◆ **Written exercise**:
Omit the pictures and print exactly the lines of the listing below, starting at the first and ending at the line containing "o.location = (x0, y0, random.uniform(-0.0004, 0.0002))".

--- Begin ---

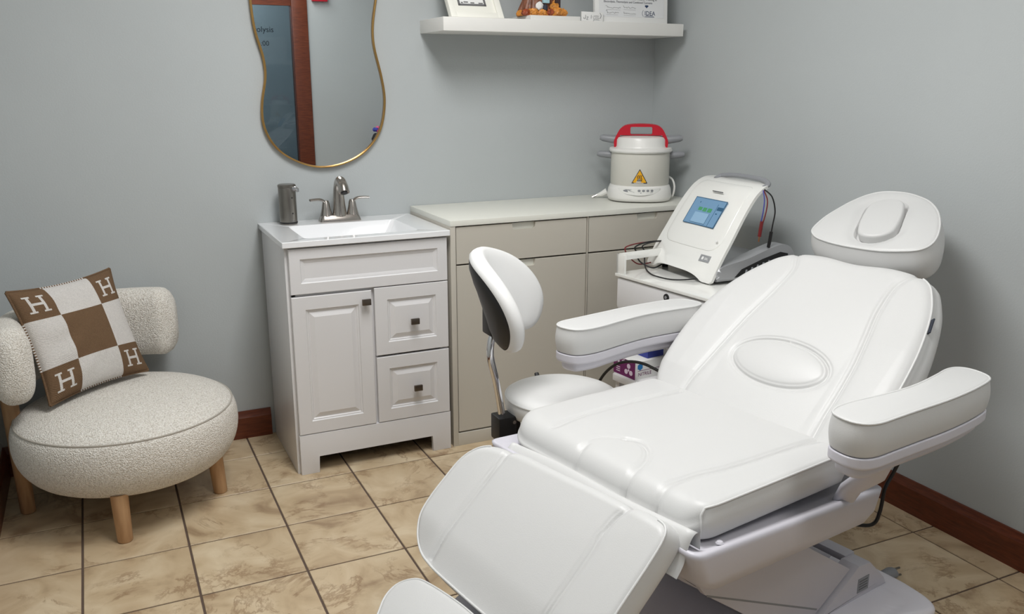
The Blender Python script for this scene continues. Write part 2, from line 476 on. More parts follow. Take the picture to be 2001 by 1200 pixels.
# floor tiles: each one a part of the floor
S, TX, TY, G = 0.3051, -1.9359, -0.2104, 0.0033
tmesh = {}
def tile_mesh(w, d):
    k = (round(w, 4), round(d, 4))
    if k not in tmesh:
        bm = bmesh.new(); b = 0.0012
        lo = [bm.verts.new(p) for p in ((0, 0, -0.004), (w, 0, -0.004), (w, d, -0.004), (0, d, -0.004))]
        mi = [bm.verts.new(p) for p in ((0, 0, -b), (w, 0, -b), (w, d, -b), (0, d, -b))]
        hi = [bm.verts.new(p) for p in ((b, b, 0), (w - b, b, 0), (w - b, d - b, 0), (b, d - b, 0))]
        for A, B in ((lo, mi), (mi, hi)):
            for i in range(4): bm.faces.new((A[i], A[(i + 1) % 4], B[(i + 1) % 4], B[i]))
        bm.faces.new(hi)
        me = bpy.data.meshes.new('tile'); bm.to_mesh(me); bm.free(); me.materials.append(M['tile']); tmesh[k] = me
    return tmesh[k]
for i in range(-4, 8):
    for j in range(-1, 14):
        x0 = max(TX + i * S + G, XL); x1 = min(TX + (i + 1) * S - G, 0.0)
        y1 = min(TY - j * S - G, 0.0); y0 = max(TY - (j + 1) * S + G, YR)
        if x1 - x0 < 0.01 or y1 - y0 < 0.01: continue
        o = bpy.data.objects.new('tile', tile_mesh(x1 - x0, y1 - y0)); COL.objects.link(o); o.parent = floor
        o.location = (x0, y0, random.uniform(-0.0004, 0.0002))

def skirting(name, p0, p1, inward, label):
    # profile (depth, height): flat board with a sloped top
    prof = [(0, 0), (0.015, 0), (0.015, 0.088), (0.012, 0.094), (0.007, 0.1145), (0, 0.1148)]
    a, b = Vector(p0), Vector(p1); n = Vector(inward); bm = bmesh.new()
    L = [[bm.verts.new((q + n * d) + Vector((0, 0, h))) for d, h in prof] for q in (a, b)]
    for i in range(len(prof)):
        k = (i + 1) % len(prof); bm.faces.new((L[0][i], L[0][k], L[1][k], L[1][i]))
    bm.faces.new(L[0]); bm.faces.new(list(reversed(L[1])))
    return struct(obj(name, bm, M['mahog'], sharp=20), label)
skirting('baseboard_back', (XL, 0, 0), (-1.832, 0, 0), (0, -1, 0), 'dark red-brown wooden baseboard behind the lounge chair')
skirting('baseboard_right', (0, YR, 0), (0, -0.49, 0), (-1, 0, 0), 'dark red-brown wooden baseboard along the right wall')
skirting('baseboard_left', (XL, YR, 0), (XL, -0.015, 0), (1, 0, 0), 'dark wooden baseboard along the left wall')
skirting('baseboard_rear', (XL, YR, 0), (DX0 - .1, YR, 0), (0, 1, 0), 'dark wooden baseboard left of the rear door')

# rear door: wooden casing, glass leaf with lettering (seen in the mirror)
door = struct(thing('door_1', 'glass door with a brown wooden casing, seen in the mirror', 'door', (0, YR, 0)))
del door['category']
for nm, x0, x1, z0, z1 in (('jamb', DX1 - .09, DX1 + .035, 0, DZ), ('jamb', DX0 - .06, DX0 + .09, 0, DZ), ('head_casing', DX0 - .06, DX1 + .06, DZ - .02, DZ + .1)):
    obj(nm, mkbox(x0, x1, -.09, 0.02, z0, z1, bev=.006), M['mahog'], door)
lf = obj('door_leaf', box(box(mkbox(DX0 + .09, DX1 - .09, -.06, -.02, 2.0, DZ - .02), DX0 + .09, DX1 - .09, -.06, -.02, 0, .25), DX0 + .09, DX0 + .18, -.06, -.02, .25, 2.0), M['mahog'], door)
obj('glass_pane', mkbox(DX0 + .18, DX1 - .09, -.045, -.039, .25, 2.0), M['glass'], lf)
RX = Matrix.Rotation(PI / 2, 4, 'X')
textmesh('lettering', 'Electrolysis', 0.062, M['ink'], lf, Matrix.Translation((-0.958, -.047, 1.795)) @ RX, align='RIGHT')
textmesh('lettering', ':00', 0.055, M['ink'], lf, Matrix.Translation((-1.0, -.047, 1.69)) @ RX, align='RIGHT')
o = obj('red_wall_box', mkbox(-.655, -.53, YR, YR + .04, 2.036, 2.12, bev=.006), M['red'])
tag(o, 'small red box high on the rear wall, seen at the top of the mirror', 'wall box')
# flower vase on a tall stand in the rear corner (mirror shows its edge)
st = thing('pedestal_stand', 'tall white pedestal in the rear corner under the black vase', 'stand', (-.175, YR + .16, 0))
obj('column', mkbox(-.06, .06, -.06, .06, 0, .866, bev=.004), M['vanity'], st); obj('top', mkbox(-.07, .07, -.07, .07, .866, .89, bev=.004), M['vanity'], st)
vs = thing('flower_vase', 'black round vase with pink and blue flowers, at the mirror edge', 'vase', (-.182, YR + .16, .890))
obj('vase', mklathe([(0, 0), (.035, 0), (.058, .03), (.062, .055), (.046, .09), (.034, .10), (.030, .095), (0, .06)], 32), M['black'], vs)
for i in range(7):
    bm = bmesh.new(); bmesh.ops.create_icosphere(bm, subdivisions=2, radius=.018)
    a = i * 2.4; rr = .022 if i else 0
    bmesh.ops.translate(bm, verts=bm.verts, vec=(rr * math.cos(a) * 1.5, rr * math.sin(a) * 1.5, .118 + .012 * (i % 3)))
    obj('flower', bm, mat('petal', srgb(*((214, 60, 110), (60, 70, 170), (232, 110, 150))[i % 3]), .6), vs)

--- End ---

◆ **Answer to this task**:
The Blender Python script for this scene continues. Write part 2, from line 476 on. More parts follow. Take the picture to be 2001 by 1200 pixels.
# floor tiles: each one a part of the floor
S, TX, TY, G = 0.3051, -1.9359, -0.2104, 0.0033
tmesh = {}
def tile_mesh(w, d):
    k = (round(w, 4), round(d, 4))
    if k not in tmesh:
        bm = bmesh.new(); b = 0.0012
        lo = [bm.verts.new(p) for p in ((0, 0, -0.004), (w, 0, -0.004), (w, d, -0.004), (0, d, -0.004))]
        mi = [bm.verts.new(p) for p in ((0, 0, -b), (w, 0, -b), (w, d, -b), (0, d, -b))]
        hi = [bm.verts.new(p) for p in ((b, b, 0), (w - b, b, 0), (w - b, d - b, 0), (b, d - b, 0))]
        for A, B in ((lo, mi), (mi, hi)):
            for i in range(4): bm.faces.new((A[i], A[(i + 1) % 4], B[(i + 1) % 4], B[i]))
        bm.faces.new(hi)
        me = bpy.data.meshes.new('tile'); bm.to_mesh(me); bm.free(); me.materials.append(M['tile']); tmesh[k] = me
    return tmesh[k]
for i in range(-4, 8):
    for j in range(-1, 14):
        x0 = max(TX + i * S + G, XL); x1 = min(TX + (i + 1) * S - G, 0.0)
        y1 = min(TY - j * S - G, 0.0); y0 = max(TY - (j + 1) * S + G, YR)
        if x1 - x0 < 0.01 or y1 - y0 < 0.01: continue
        o = bpy.data.objects.new('tile', tile_mesh(x1 - x0, y1 - y0)); COL.objects.link(o); o.parent = floor
        o.location = (x0, y0, random.uniform(-0.0004, 0.0002))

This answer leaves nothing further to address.